The Greatest Story Ever Told
Due to a work event, I wasn’t able to watch Kamala Harris’s acceptance speech at the DNC live on Thursday night. But I watched it about an hour later and was floored. Under immense pressure, under the highest of expectations, Kamala outperformed, exceeding all expectations. Her biography is what makes her relatable. It illustrates her values. And her story is the American story.
When she talked about her immigrant parents, I thought about mine. My dad was a cook and a taxicab driver. My mother worked as a waitress. My sister and I grew up squarely in the middle class, in a rented flat in the San Francisco working class neighborhood of North Beach (yes, back in the 1970s and ’80s it was working class). Our school, though a private parochial one, was also attended by students from around the neighborhood, also mostly kids of immigrants. Education was a top value in our immigrant families and they made sacrifices to pay for our schooling.
Because my mother and father worked so hard, my parents taught my sister and me the importance of dedication and self-determination. Money was always a worry in our household. It was an unspoken presence permeating all decisions. We definitely grew up with a scarcity mindset.
But our parents, especially my dad, taught us the art of the possible. There wasn’t a problem he was unwilling to figure out. He was a jack of all trades who knew how to cook anything, repair anything, and do anything. Though he died when my sister and I were teenagers, his curiosity remained in us, and we knew we could pursue any career we wanted.

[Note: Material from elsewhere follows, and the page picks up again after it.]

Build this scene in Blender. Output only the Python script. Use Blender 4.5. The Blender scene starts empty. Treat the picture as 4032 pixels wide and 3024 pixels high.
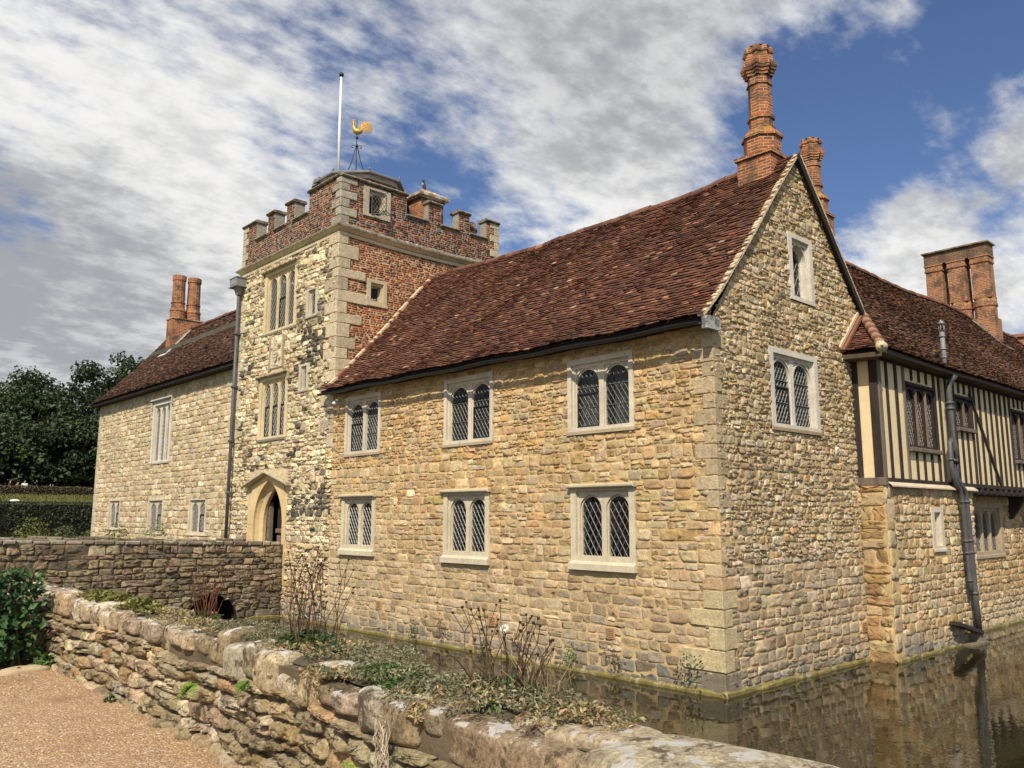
import bpy, math, random
import numpy as np
from mathutils import Vector
from mathutils.geometry import tessellate_polygon
R = math.radians
rng = np.random.default_rng(11)
random.seed(5)
sc = bpy.context.scene
COL = sc.collection

# ------------------------------------------------------------------ helpers
class MB:
    """collects geometry, then links it as ONE mesh object"""
    def __init__(s):
        s.V = []; s.F = []; s.C = []; s.n = 0; s.UV = []
    def add(s, V, F, col=(.5, .5, .5), mat=0, smooth=False, uv=None):
        V = np.asarray(V, float).reshape(-1, 3)
        c = np.asarray(col, float)
        if c.ndim == 1: c = np.tile(c, (len(V), 1))
        for f in (F if isinstance(F, list) else [F]):
            f = np.asarray(f, int)
            if f.size: s.F.append((f + s.n, mat, smooth))
        s.V.append(V); s.C.append(c)
        s.UV.append(np.zeros((len(V), 2)) if uv is None else np.asarray(uv, float))
        s.n += len(V)
        return s
    def build(s, name, mats, parent=None):
        V = np.concatenate(s.V); C = np.concatenate(s.C); UV = np.concatenate(s.UV)
        li = np.concatenate([f.ravel() for f, m, k in s.F])
        tot = np.concatenate([np.full(len(f), f.shape[1]) for f, m, k in s.F])
        mi = np.concatenate([np.full(len(f), m) for f, m, k in s.F])
        sm = np.concatenate([np.full(len(f), k) for f, m, k in s.F])
        st = np.concatenate([[0], np.cumsum(tot)[:-1]])
        me = bpy.data.meshes.new(name)
        me.vertices.add(len(V)); me.vertices.foreach_set('co', V.astype(np.float32).ravel())
        me.loops.add(len(li)); me.loops.foreach_set('vertex_index', li.astype(np.int32))
        me.polygons.add(len(tot)); me.polygons.foreach_set('loop_start', st.astype(np.int32))
        me.polygons.foreach_set('loop_total', tot.astype(np.int32))
        me.polygons.foreach_set('material_index', mi.astype(np.int32))
        me.polygons.foreach_set('use_smooth', sm.astype(bool))
        a = me.attributes.new('Col', 'FLOAT_COLOR', 'POINT')
        a.data.foreach_set('color', np.concatenate([C, np.ones((len(C), 1))], 1).astype(np.float32).ravel())
        u = me.uv_layers.new(name='UVMap')
        u.data.foreach_set('uv', UV[li].astype(np.float32).ravel())
        me.update(); me.validate()
        if not isinstance(mats, (list, tuple)): mats = [mats]
        for m in mats: me.materials.append(m)
        o = bpy.data.objects.new(name, me); COL.objects.link(o)
        if parent: o.parent = parent; o.matrix_parent_inverse = world_of(parent).inverted()
        return o

def world_of(o):
    from mathutils import Matrix
    m = Matrix.LocRotScale(o.location, o.rotation_euler, o.scale)
    if o.parent: m = world_of(o.parent) @ o.matrix_parent_inverse @ m
    return m

def tag(o, label=None, cat=None, group=None, kind=None):
    if label: o['label'] = label
    if cat: o['category'] = cat
    if group: o['group'] = group
    if kind: o['kind'] = kind
    return o
def thing(name, loc, label, cat, group=None):
    o = bpy.data.objects.new(name, None); COL.objects.link(o)
    o.location = loc; o.empty_display_size = .2
    return tag(o, label, cat, group)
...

With the unwavering support of our mother, we were the first ones in our extended family to go to college, coming out the other end to pursue white collar, professional careers. And creative ones at that. We became entrepreneurs, starting small businesses that created jobs.
Kamala Harris’s story and my story are not dissimilar. They’re echoes, variations on the American story of immigrants coming to seek a better life in the greatest country in the world. So that they may give a better life for their children and their children’s children.
The American story changes the further you get away from your original immigrant ancestors - yes, unless your ancestors are indigenous, we’re all descendants of immigrants. But it is still about opportunity; it is still about the art of the possible; it is still about freedom. It is about everyone having a chance.
Kamala ended her speech with “And together, let us write the next great chapter in the most extraordinary story ever told.” It resonated with me and made me emotional. Because she captured exactly what it means to me to be an American and to love this country where an unlikely journey like hers and mine could only happen here.